Once described in Australia as the eighth wonder of the world, the grand old Zig Zag railway has been eerily quiet for a decade.
But the evocative chug of steam engines and trill of train whistles are set to return to the NSW Blue Mountains on May 27, when the 154-year-old railway reopens to the public for the first time in 10 years.
“It’s an honour and a privilege to lead the Zig Zag Railway into the next chapter as a national icon,” acting chief executive Daniel Zolfel said on Saturday.
“Some of my earliest and fondest memories are of Zig Zag and one of the driving forces behind me getting involved as a volunteer was so that I could leave it behind for my own children.”

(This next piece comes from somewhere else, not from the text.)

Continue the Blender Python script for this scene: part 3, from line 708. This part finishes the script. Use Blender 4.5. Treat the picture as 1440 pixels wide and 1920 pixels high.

Volunteers have long been upgrading the station at the foot of the mountains near Lithgow, restoring the tracks, and painting the trains to return the heritage railway to its former glory.
Chairman Lee Burton said he was proud of the small group of people who got the Zig Zag back on track.
“I can’t wait to once again share our historic railway with not only the people of Lithgow and NSW but from all over Australia and beyond,” he said.
The railway was closed to visitors in 2012 due to stricter rail regulations and rising operational costs, and was severely damaged by bushfires and storms in later years.
The Gospers Mountain fire that tore through the mountains during Black Summer in 2019 destroyed thousands of sleepers, along with signals and buildings.
“One thing that wasn’t lost was the spirit and determination of Zig Zag’s volunteers who dusted down their work gear and came back even more determined to see the railway re-open,” the railway group wrote on the third anniversary of the fire last year.
Despite the challenges, the work continued and the Office of National Rail Safety Regulation this month granted it full accreditation to run as a tourist line.
Passengers will soon take in sweeping views of the mountains from steam locomotive AC16 218, known as The Yank, one of two surviving engines out of 20 imported from the US in 1943.
“The Zig Zag railway is one of NSW’s greatest engineering feats,” local MP Paul Toole told NSW parliament this week.
“The Zig Zag railway will once again be celebrated as part of our heritage well into the future.”
It first opened in October 1869, lauded as an early technological triumph as trains moved people and produce to and from Sydney over steep rocky cliffs and sandstone viaducts.
In 1910 a deviation bypassed the inefficient railway and it was turned into a reserve until a volunteer group opened a tourist passage in the 1970s.
A national newspaper article from 1947 looked back at the early days of the railway: “The Australians of the 1870s considered the Zig Zag as the eighth wonder of the world.”
The reinvigorated Zig Zag will run three 90-minute trips on Saturdays and Sundays every fortnight.